Challenge:
Check each line of the data for "mountain" and select those that have it.
+===+
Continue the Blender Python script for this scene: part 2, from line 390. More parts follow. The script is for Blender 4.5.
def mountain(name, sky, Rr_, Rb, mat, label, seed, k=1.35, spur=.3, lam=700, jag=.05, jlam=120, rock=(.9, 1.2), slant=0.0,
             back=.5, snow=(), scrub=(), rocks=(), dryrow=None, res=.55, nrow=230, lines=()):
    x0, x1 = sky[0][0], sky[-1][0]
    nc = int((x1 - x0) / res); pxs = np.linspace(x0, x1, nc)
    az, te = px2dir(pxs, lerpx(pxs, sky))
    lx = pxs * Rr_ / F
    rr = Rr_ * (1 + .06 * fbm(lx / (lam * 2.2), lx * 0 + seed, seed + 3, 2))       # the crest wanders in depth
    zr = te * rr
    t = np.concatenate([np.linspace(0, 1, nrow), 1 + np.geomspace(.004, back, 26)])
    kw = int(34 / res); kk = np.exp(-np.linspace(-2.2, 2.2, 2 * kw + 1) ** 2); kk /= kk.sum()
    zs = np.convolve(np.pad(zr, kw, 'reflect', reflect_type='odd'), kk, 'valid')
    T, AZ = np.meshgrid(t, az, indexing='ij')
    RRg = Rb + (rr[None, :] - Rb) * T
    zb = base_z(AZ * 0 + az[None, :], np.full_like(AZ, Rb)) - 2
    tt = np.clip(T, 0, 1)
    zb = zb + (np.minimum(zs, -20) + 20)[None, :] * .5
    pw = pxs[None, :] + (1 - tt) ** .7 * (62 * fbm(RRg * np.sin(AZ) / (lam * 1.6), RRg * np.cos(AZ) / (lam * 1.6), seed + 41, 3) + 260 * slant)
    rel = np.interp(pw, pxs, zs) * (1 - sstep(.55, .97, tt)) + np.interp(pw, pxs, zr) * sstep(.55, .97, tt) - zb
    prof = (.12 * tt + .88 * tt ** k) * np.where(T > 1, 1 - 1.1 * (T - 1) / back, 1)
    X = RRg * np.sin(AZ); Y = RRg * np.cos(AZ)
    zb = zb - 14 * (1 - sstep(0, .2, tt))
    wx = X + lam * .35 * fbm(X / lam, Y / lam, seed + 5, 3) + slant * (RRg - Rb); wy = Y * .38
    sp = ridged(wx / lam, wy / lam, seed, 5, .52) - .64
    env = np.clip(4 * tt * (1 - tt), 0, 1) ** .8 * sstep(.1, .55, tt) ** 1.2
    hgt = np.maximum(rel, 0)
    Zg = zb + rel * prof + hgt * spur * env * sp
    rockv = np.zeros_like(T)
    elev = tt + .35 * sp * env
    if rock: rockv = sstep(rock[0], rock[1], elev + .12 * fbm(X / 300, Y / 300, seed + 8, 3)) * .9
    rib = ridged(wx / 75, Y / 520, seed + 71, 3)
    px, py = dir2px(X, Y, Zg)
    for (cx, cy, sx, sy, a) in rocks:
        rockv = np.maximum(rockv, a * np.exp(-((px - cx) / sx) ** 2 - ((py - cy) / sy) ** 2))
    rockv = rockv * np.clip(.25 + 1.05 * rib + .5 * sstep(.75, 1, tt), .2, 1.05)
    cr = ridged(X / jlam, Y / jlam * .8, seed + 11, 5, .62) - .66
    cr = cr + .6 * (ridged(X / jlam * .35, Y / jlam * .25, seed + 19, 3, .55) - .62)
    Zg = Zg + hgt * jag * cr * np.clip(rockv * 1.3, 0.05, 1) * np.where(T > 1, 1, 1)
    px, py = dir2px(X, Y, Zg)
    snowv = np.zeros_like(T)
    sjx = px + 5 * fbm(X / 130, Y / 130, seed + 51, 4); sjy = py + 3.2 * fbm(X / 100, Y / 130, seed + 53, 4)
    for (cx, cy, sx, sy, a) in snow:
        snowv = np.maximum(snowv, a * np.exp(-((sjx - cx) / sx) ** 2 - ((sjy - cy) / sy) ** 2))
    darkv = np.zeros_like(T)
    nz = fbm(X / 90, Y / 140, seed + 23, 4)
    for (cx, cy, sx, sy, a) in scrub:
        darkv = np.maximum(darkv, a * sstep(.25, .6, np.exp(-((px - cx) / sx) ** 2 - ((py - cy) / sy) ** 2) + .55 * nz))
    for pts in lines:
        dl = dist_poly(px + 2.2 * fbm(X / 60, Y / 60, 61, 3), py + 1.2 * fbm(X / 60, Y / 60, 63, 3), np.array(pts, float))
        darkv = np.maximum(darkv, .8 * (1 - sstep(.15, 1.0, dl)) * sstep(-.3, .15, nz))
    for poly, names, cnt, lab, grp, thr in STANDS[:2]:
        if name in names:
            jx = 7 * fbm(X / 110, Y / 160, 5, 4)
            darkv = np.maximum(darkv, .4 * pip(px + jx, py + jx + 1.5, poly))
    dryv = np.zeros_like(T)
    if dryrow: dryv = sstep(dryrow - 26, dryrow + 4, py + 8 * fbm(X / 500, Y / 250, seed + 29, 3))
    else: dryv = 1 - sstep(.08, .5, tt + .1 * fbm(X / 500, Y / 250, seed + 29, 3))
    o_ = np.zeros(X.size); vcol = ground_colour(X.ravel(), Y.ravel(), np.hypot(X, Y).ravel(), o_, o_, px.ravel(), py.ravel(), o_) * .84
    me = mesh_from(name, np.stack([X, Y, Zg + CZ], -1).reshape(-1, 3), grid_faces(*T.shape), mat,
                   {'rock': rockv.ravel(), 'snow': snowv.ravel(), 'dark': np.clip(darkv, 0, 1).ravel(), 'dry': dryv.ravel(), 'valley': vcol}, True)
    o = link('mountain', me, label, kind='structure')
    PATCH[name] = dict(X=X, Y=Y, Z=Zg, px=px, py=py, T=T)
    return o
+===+
Result for this task:
def mountain(name, sky, Rr_, Rb, mat, label, seed, k=1.35, spur=.3, lam=700, jag=.05, jlam=120, rock=(.9, 1.2), slant=0.0,
    o = link('mountain', me, label, kind='structure')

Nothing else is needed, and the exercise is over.